La direction d’acteurs de Denis Podalydès est réglée au millimètre près mais prend l’ouvrage à un niveau de sérieux auquel il ne peut prétendre. Le trio du lit qui est le centre comique de l’œuvre est complètement raté à force de vouloir y trouver un sens qu’il n’a pas. La scénographie grisâtre d’Eric Ruf est belle pour le château du deuxième acte mais le fouillis de confessionnaux, chaires et autres prie-Dieu au premier prive simplement le spectateur des clés de compréhension de l’action.

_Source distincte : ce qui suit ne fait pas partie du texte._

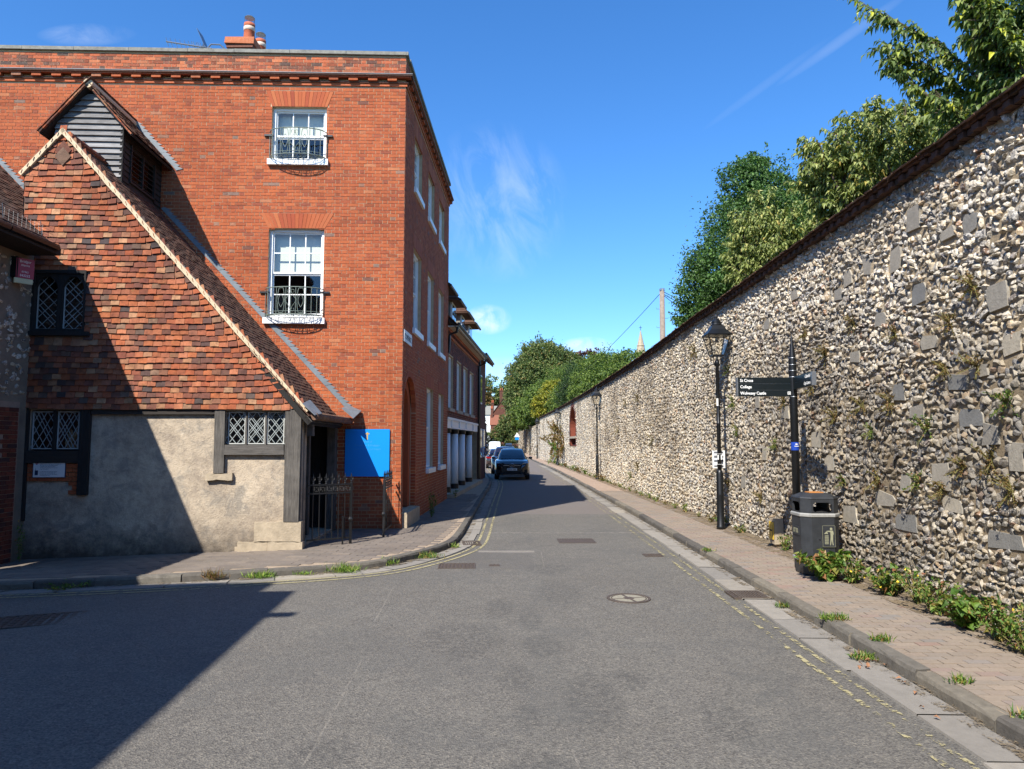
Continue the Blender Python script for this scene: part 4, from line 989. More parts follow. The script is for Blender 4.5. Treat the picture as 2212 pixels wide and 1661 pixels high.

On a réuni pour cette production la fine fleur du chant français d’aujourd’hui. Pour avoir beaucoup entendu celle d’hier, il est permis de penser que l’on perd au change. Certes Julie Fuchs a très bien développé sa voix au timbre exquis et ses moyens sont adéquats au rôle de la Comtesse. Mais le style n’y est pas, le mordant nécessaire pour que le chant exprime son constant sous-entendu comique lui est étranger. Y a t-il à ce point une démission des équipes pédagogiques, à commencer par le chef d’orchestre, que ces rudiments stylistiques ne soient plus transmis? Philippe Talbot a lui aussi les notes du Comte Ory mais la couleur vocale est simplement absente et prive son chant de ce qu’il pourrait y mettre pour rendre les raffinements comiques du rôle. Gaëlle Arquez sauve la mise en Isolier avec une diction impeccable. Dame Ragonde (Eve-Maud Hubeaux), on l’a dit, est sinistre alors que son rôle est de l’essence du burlesque. Le chœur Les Eléments est strictement incompréhensible dès qu’il passe à la double croche, ce qui, dans Rossini, est rédhibitoire.


Louis Langrée dirige l’Orchestre des Champs Elysées comme s’il s’agissait d’une œuvre du grand répertoire symphonique. Puisque les longs et coûteux travaux de réfection de la salle Favart n’ont pas permis de remédier au problème de l’acoustique de la fosse, on a l’impression constante que l’orchestre cherche à couvrir les chanteurs, ce qu’il fait plus d’une fois.


Qu’il nous soit permis de ne pas partager l’engouement général qui a accueilli ce spectacle auquel, comme au récent Barbier de Séville du Théâtre des Champs-Elysées, on s’est, c’est un comble, franchement ennuyé.